Alabama (2009 Statistics)

  • Head Coach Nick Saban is in his 4th year and coming off of a National Title win for Alabama in 2009.  Saban also won a championship as head coach of LSU in 2003, but left shortly after that for a brief stint in the NFL at the Miami Dolphins (2005 and 2006).  But when he returned to college football in 2007 to coach Alabama (a fellow SEC team) LSU fans felt betrayed and basically hate him now.
  • When people talk about Alabama football, they mention their longest win-streak in the nation, their great defense, their Quarterback Greg McElroy and their head coach Nick Saban who led this team to its first national championship since 1992.  Plus, they haven’t lost a regular season game since 2007.  It’s no surprise that entering the 2010 season that Alabama is ranked 1st in the polls.
  • Their Quarterback Greg McElroy is in his second year as a starter for Alabama and everyone in the media is going to point out the fact that (as of September 2010) he has never lost a game as a starter, including playing high school football in Texas).  But why might Greg McElroy not be as good as his record indicates?  McElroy (pronounced Mac-el-roy) is NOT the reason why Alabama won the title last year.  Statistically he was okay, but his 2500 yards passing were just 52nd in the nation.  I will point out here that this statistic isn’t necessarily critical though because it simply shows the ability to move the ball which is an indication of success but inconclusive on its own.  The statistics I like are completion percentage, which shows if you accomplished what you set out to do and touchdown to interception ratio, which shows if you scored compared to how often you gave up your opportunity to score.  McElroy finished the season with a 61% completion ratio (consider 60% the guideline and consider anything below that a negative and anything above that a positive). But when you break it down, those numbers were bolstered by early games against weaker and/or rusty opponents.  He performed very differently during those games versus the later part of the schedule, when his completion percentage hovered around 54% and in the last 10 games he only threw 10 touchdowns and had 3 interceptions.  And the passing game hardly did much to further Alabama’s position on the field as they were 92nd in the nation. These are not statistics that win championships.

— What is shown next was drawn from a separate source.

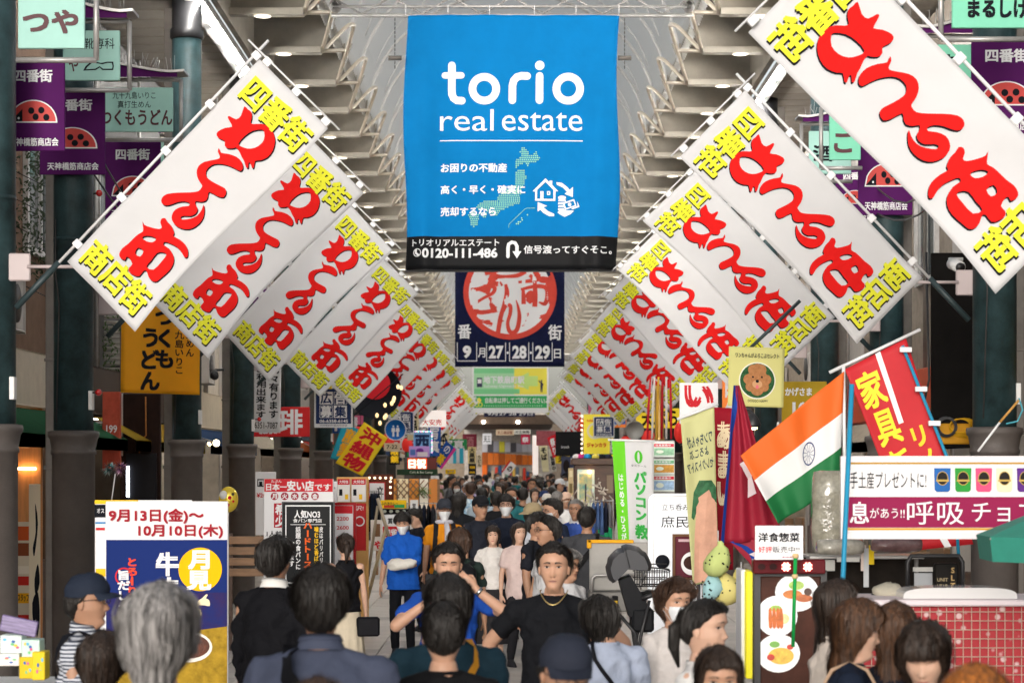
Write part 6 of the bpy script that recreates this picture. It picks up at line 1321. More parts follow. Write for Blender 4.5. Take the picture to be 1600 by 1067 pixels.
# ---------------------------------------------------------------- smaller shop signs crowding both sides further down
def many_signs():
    rr = random.Random(21)
    bases = [('red', 'c42a2c', W_), ('yellow', 'e8c828', I_), ('white', 'e0dedc', RD), ('blue', '2a5aa8', W_), ('green', '2c8a50', W_), ('orange', 'd8742a', W_), ('black', '1a1a1c', YE), ('pink', 'd86a90', W_), ('cream', 'dccfa8', I_)]
    words = ['珈琲', '寿司', '薬局', '焼肉', '本屋', '茶', '靴', '眼鏡', '酒場', '花屋', '時計', '餃子', '写真', '果物', '豆腐', '天ぷら']
    eng = ['coffee', 'sushi', 'pharmacy', 'grilled meat', 'bookshop', 'tea', 'shoes', 'glasses', 'tavern', 'florist', 'watches', 'dumplings', 'photo', 'fruit', 'tofu', 'tempura']
    used_ = set(); n = 0
    for i in range(46):
        side = -1 if i % 2 == 0 else 1; Y = 40+1.75*i+rr.uniform(-.8, .8)
        if 88 < Y < 90: Y += 2
        c = bases[(i*5+i//9) % 9]; vert = i % 3 != 0
        hgt = rr.uniform(.7, 1.5) if vert else rr.uniform(.35, .6); wid = rr.uniform(.3, .45) if vert else rr.uniform(.8, 1.3)
        x = side*rr.uniform(3.55, 4.75) if Y < 58 else side*rr.uniform(2.5, 4.6); z = rr.uniform(2.25, 3.9) if Y < 70 else rr.uniform(2.1, 3.3)
        s_ = F/Y; px = CX+x*s_; py = HY-(z-CH)*s_
        lit = i % 4 == 1; q_ = i*7
        while (vert, c[0], lit, words[q_ % 16], side) in used_: q_ += 1
        wd = words[q_ % 16]; used_.add((vert, c[0], lit, wd, side))
        m = mat('lit_sign_%s' % c[0], hexc(c[1]), .6, emit=.35) if lit else cm(c[1], .6)
        sign('shop_sign', 'sign', '%s %s%s sign with the %s word on the far %s side' % ('tall' if vert else 'wide', c[0], ' glowing' if lit else '', eng[q_ % 16], 'left' if side < 0 else 'right'), px-wid*s_/2, py-hgt*s_, px+wid*s_/2, py, Y, m, [(wd, px-wid*s_*.38, py-hgt*s_*.9, px+wid*s_*.38, py-hgt*s_*.1, c[2], 'v' if vert else '', .04)], group='small signs over the far crowd', hang=.5 if i % 2 else None, thick=.08)
many_signs()
# cables drooping between the columns, paper lantern rows
for side, ys, w_ in ((-1, LY[1:8], 'left'), (1, RY[1:8], 'right')):
    for i in range(len(ys)-1):
        a, b = ys[i], ys[i+1]; r = empty('cable', (side*3.98, a, 4.9), 'thin black cables sagging from the %s to the %s %s column' % (ordn[i+1 if side < 0 else i], ordn[i+2 if side < 0 else i+1], w_), 'cable', 'cables between the columns')
        for k in range(2): MB().tube([(0, (b-a)*t, .3*k-.35*math.sin(PI*t)*(1+.4*k)) for t in np.linspace(0, 1, 9)], .010, 5).build('strand', M_black, r)
for i in range(10):
    Y = 44+i*5.5; side = -1 if i % 2 else 1
    r = empty('paper_lantern', (side*3.35, Y, 2.75), 'red paper lantern hanging on the %s, %s in depth' % ('left' if side < 0 else 'right', ordn[i//2]), 'lantern', 'red paper lanterns')
    MB().lathe([(.07, -.21), (.13, -.16), (.165, -.06), (.17, .0), (.165, .06), (.13, .16), (.07, .21)], 18).build('paper', mat('lantern_red', hexc('c8241c'), .7, emit=.25), r)
    MB().lathe([(.075, .21), (.075, .25)], 14).lathe([(.07, -.24), (.07, -.21)], 14).build('ring', M_black, r); MB().tube([(0, 0, .25), (0, 0, .8)], .006, 4).build('cord', M_black, r)
# ================================================================ people
SKIN = [mat('skin_light', (.50, .285, .19), .5, var=.07, vs_=9, spec=.35), mat('skin_tan', (.40, .22, .14), .5, var=.08, vs_=9, spec=.35), mat('skin_pale', (.58, .36, .26), .5, var=.05, vs_=9, spec=.35)]
for m_ in SKIN: m_.node_tree.nodes['Principled BSDF'].inputs['Subsurface Weight'].default_value = .12; m_.node_tree.nodes['Principled BSDF'].inputs['Subsurface Radius'].default_value = (.012, .005, .003)
def hairmat(n, c, c2): return mat('hair_'+n, c, .5, col2=c2, vs_=65, stretch=(1, 1, .06), bump=.6, bs=90, spec=.3)
HAIR = {'black': hairmat('black', (.022, .018, .016), (.008, .007, .006)), 'brown': hairmat('brown', (.085, .045, .028), (.025, .014, .01)), 'dark': hairmat('dark', (.045, .028, .02), (.012, .008, .006)),
        'grey': hairmat('grey', (.42, .40, .39), (.045, .042, .04)), 'streak': hairmat('streak', (.12, .055, .026), (.014, .009, .007)), 'orange': hairmat('orange', (.55, .18, .03), (.02, .012, .009)), 'salt': hairmat('salt', (.30, .29, .28), (.07, .065, .06))}
K_eye = mat('eye_white', (.55, .50, .47), .3); K_iris = mat('eye_iris', (.012, .008, .006), .2); K_lip = mat('lip', (.40, .11, .09), .45); K_brow = mat('brow', (.03, .02, .015), .7)
K_mask = mat('paper_mask', (.74, .76, .78), .8, bump=.15, bs=60); K_glass = mat('spectacle_frame', (.015, .014, .014), .3); K_gold = mat('gold_chain', (.8, .6, .25), .3, metal=1)
FZ = [-.16, -.13, -.09, -.05, -.03, -.018, -.006, .004, .02, .036, .048, .06, .075, .09, .105, .118, .13, .145, .16, .18, .20, .215, .228, .235]
FF = [.050, .040, .030, .030, .036, .052, .070, .080, .084, .080, .083, .085, .085, .088, .087, .084, .086, .093, .095, .090, .075, .056, .028, .001]
FB = [.085, .075, .064, .058, .057, .057, .058, .060, .064, .070, .075, .080, .085, .089, .092, .095, .096, .098, .098, .092, .076, .058, .029, .001]
FW = [.085, .066, .052, .048, .046, .044, .040, .040, .0455, .0520, .0575, .0630, .0705, .072, .0735, .0745, .0755, .0765, .0762, .072, .062, .046, .023, .001]
def sec(z): return float(np.interp(z, FZ, FF)), float(np.interp(z, FZ, FB)), float(np.interp(z, FZ, FW))
def gs(x, s): return math.exp(-(x/s)**2)
def hp(th, z, off=0., face=True, P={}):
    """point of the head surface; th 0 = front, z from the chin up; returns x (to its left), forward, z"""
    f, b, w_ = sec(z); c, s = math.cos(th), math.sin(th)
    x = (w_+off)*math.copysign(abs(s)**.88, s); y = ((f if c > 0 else b)+off)*math.copysign(abs(c)**(.92 if c > 0 else .9), c)
    if face and c > 0 and -.01 < z < .2:
        ax = abs(x); j = P.get('jaw', 1.)
        y += P.get('nose', 1)*(.021*gs(ax, .0115)*gs(z-.079, .011)+.012*gs(ax, .009)*gs(z-.098, .018)+.006*gs(ax-.011, .007)*gs(z-.076, .008))
        y += -.0085*gs(ax-.031, .016)*gs(z-.121, .011)+.005*gs(ax-.03, .022)*gs(z-.143, .010)+.004*gs(ax-.042, .017)*gs(z-.088, .02)
        y += .006*gs(ax, .020)*gs(z-.053, .0045)+.005*gs(ax, .018)*gs(z-.0425, .005)-.003*gs(ax, .022)*gs(z-.048, .0022)-.004*gs(ax, .02)*gs(z-.032, .007)+.004*gs(ax, .018)*gs(z-.012, .012)
    return x, y, z
def face_pt(x, z, off=0., P={}):
    f, b, w_ = sec(z); s = max(-1, min(1, x/w_)); th = math.asin(math.copysign(abs(s)**(1/.88), s))
    q = hp(th, z, 0, True, P); return (x, q[1]+off, z)
def L2W(p): return (p[0], -p[1], p[2])      # the person looks along -Y
def head_grid(m, P, res=1.):
    nt = int(44*res); zs = [-.16, -.13, -.10, -.07, -.045, -.028, -.018, -.01, -.004]+list(np.arange(.003, .165, .0062/res))+[.172, .182, .192, .202, .211, .219, .226, .231, .2345]
    vs = []
    for z in zs:
        for k in range(nt):
            a = 2*PI*k/nt; a = a-.30*math.sin(2*a)*.5 if True else a
            vs.append(L2W(hp(a, z, 0, True, P)))
    fs = [(j*nt+k, (j+1)*nt+k, (j+1)*nt+(k+1) % nt, j*nt+(k+1) % nt) for j in range(len(zs)-1) for k in range(nt)]
    fs.append(tuple(range((len(zs)-1)*nt+nt-1, (len(zs)-1)*nt-1, -1)))
    m.add(vs, fs, True)
    for sx in (-1, 1):    # ears
        e = MB(); e.ell((sx*.077, .008, .105), (.009, .018, .031), 10, 7); e.ell((sx*.082, .012, .112), (.006, .015, .021), 8, 6)
        m.add(e.v, e.f, True)
    return m
def patch(fn, us, vs_, thick=.0):
    V = [fn(u, v) for v in vs_ for u in us]; n = len(us)
    return V, [(j*n+i, j*n+i+1, (j+1)*n+i+1, (j+1)*n+i) for j in range(len(vs_)-1) for i in range(n-1)]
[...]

  • But Running Back Mark Ingram did have championship-winning statistics, which is why he won the Heisman Trophy (and was the first player from Alabama to ever win it).  That is thanks in part to his running abilities and in part to a strong Offensive Line that helped pave the way for 5.0 yards per carry.  While it might not sound like a lot, 5.0 ypc is quite impressive, especially against the tough SEC defenses that Alabama plays, and that number actually tied for 11th in the country.  Again, credit here is given to the Offensive Line because without those five guys in front of Ingram blocking and keeping opponents away, he wasn’t even going to have a chance to do anything.   This year Alabama loses two of their starters on the line, including their top player, but they have the talent to replace them and it will just come down to how this unit gels. The line really needs to be in sync with each other and have a feel for how one another is going to move.
  • Defense is precisely why Alabama won the national title last year—and that defense is almost entirely gone. They had an extremely experienced defensive unit in 2009, but this year they have just two starters returning, including Dont’a Hightower who didn’t actually play last year as he was injured after just four starts. I think their biggest loss is Nose Tackle Terrence Cody who is now in the NFL playing for Baltimore.  Nick Saban will still produce a winning team, but their identity is completely shifted and this is not the best team in the country.
  • Games to watch out for: Arkansas, Florida, Mississippi, LSU and Auburn…look for Alabama to lose their first regular season game since 2007.